Was kannst du besonders gut?

Schmuckstücke entwerfen und mich auf die Wünsche der Kunden einlassen. Wenn ich einen Stein betrachte, sehe ich sofort, was daraus gemacht werden kann. Wenn Leute mit Erbstücken kommen und ich etwas Neues daraus machen soll, ist das meistens eine spannende Herausforderung.

Wie findest du einen Ausgleich zum beruflichen Alltag?

Da ich keine offiziellen Öffnungszeiten mehr befolge, vermischt sich meine Arbeit oft mit der Freizeit. Aber zum Entspannen bin ich gerne am oder auf dem See. Zudem lese ich viel, von Belletristik über Sachbücher bis zu Zeitungsberichten.

Wofür gibst du unnötig viel Geld aus?

Die Magie der Edelsteine nimmt mich so in den Bann, dass ich trotz riesigem Lager nie genug davon kriegen kann. Wenn ich einen schönen Stein sehe, kann ich nicht widerstehen. Fast genauso geht es mir bei Wintermänteln aus schönen Stoffen wie beispielsweise Samt.

Was würdest du einem jungen Menschen mit auf den Weg geben?

Einem jungen Goldschmied würde ich raten, sich selbstständig zu machen, nicht aufzugeben, zuverlässig und präzis zu arbeiten. Wenn der Kunde im Mittelpunkt steht, lässt der Erfolg meistens nicht lange auf sich warten.

Mit welcher Berühmtheit würdest du gerne einen Tag verbringen?

Da kommt mir spontan Leonardo Da Vinci in den Sinn. Der war so unglaublich vielseitig talentiert. Mit ihm würde ich gerne über schöpferische Geisteskraft reden.

Was macht gute Laune?

Edelsteine betrachten (lacht). Ich zeige mein grosses Lager auch gerne meinen Kundinnen und lasse sie wissen, dass ich „steinreich“ bin.

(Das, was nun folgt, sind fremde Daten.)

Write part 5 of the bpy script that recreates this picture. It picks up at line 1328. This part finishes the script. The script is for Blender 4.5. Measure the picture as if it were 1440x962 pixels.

Zum Schluss darfst du wünschen, wen wir in dieser Serie als nächstes befragen sollen.

Ich würde mich auf die Antworten von Sibylle Gut aus Lichtensteig im Toggenburg freuen. Sie ist eine hervorragende Goldschmiedin. Unsere Wege haben sich immer wieder gekreuzt. Nun sind wir uns länger nicht mehr begegnet und dies wäre eine gute Gelegenheit, wieder etwas von ihr zu hören oder zu lesen.